▸ Aim of the exercise
Please write out the lines of the data exactly, beginning with the first and ending with the line containing "from mathutils.geometry import"; leave the pictures behind.

+===+

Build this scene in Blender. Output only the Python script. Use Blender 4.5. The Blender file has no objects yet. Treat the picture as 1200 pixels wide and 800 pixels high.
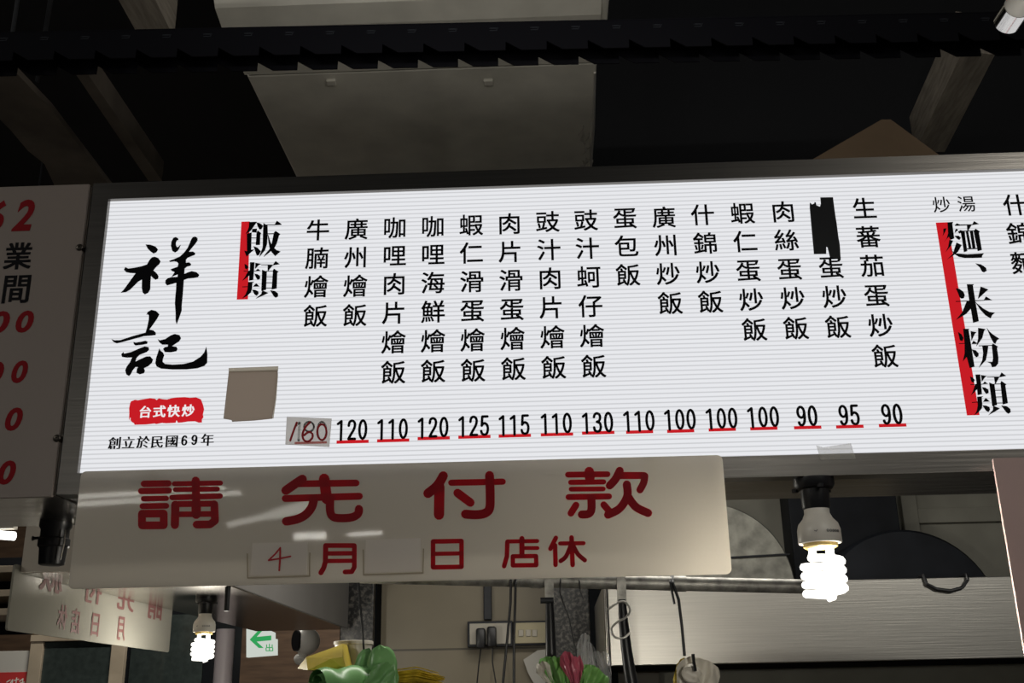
import bpy, bmesh, math, random
import mathutils
from mathutils import Vector, Matrix, noise
from mathutils.geometry import tessellate_polygon

SC = bpy.context.scene
COL = SC.collection
PI = math.pi
# ------------------------------------------------------------------ camera
F_PX = 1260.0
CAM = Vector((0.0, -1.25, 1.62))
YAW, PITCH, ROLL = -0.03106, 0.32709, -0.01899
_f = Vector((math.sin(YAW) * math.cos(PITCH), math.cos(YAW) * math.cos(PITCH), math.sin(PITCH)))
_r = Vector((math.cos(YAW), -math.sin(YAW), 0))
_u = _r.cross(_f)
RGT = _r * math.cos(ROLL) + _u * math.sin(ROLL)
UPV = _u * math.cos(ROLL) - _r * math.sin(ROLL)
FWD = _f
cam_data = bpy.data.cameras.new('camera')
cam_data.sensor_width = 36.0
cam_data.lens = F_PX / 1200.0 * 36.0
cam_data.clip_start = 0.01
cam = bpy.data.objects.new('camera', cam_data)
COL.objects.link(cam)
cam.matrix_world = Matrix(((RGT.x, UPV.x, -FWD.x, CAM.x), (RGT.y, UPV.y, -FWD.y, CAM.y), (RGT.z, UPV.z, -FWD.z, CAM.z), (0, 0, 0, 1)))
SC.camera = cam


def ray(x, y):
    return RGT * ((x - 600) / F_PX) + UPV * ((400 - y) / F_PX) + FWD


def P(x, y, Y=0.0):                      # where the sight line of a photo pixel meets the plane at depth Y
    d = ray(x, y)
    return CAM + d * ((Y - CAM.y) / d.y)


def PZ(x, y, Z):
    d = ray(x, y)
    return CAM + d * ((Z - CAM.z) / d.z)


def PX(x, y, X):
    d = ray(x, y)
    return CAM + d * ((X - CAM.x) / d.x)


# ------------------------------------------------------------------ world, lamps, exposure
vs = SC.view_settings
vs.view_transform = 'Standard'
vs.look = 'None'
vs.exposure = 0.0
vs.gamma = 1.0
vs.use_curve_mapping = False
w = bpy.data.worlds.new('night')
SC.world = w
w.use_nodes = True
w.node_tree.nodes['Background'].inputs[0].default_value = (0.9, 0.95, 1.0, 1)
w.node_tree.nodes['Background'].inputs[1].default_value = 0.012

FRONT_POWER = 7.0
BULB_GLOW = 2.4
BULB_WATTS = 6.0
MENU_GLOW = 0.84


def tube_or_fill_light(a, b, width, power, aim=(0, 0, 1.9), col=(1.0, 0.96, 0.88)):
    """a rectangular area light, for a tube of the place or an added unseen fill"""
    a, b = Vector(a), Vector(b)
    l = bpy.data.lights.new('tube_or_fill', 'AREA')
    l.shape = 'RECTANGLE'
    l.size = (b - a).length
    l.size_y = width
    l.energy = power
    l.color = col
    o = bpy.data.objects.new('tube_or_fill', l)
    COL.objects.link(o)
    xa = (b - a).normalized()
    mid = (a + b) / 2
    za = -(Vector(aim) - mid)
    za = (za - xa * za.dot(xa)).normalized()
    ya = za.cross(xa)
    o.matrix_world = Matrix(((xa.x, ya.x, za.x, mid.x), (xa.y, ya.y, za.y, mid.y), (xa.z, ya.z, za.z, mid.z), (0, 0, 0, 1)))
    return o


def mirror_pt(px, py, dist, plane_y=-0.034):
    """a point seen reflected in the hanging sign"""
    h = P(px, py, plane_y)
    d = ray(px, py).normalized()
    d.y = -d.y
    return h + d * dist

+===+

▸ Worked solution
Build this scene in Blender. Output only the Python script. Use Blender 4.5. The Blender file has no objects yet. Treat the picture as 1200 pixels wide and 800 pixels high.
import bpy, bmesh, math, random
import mathutils
from mathutils import Vector, Matrix, noise
from mathutils.geometry import tessellate_polygon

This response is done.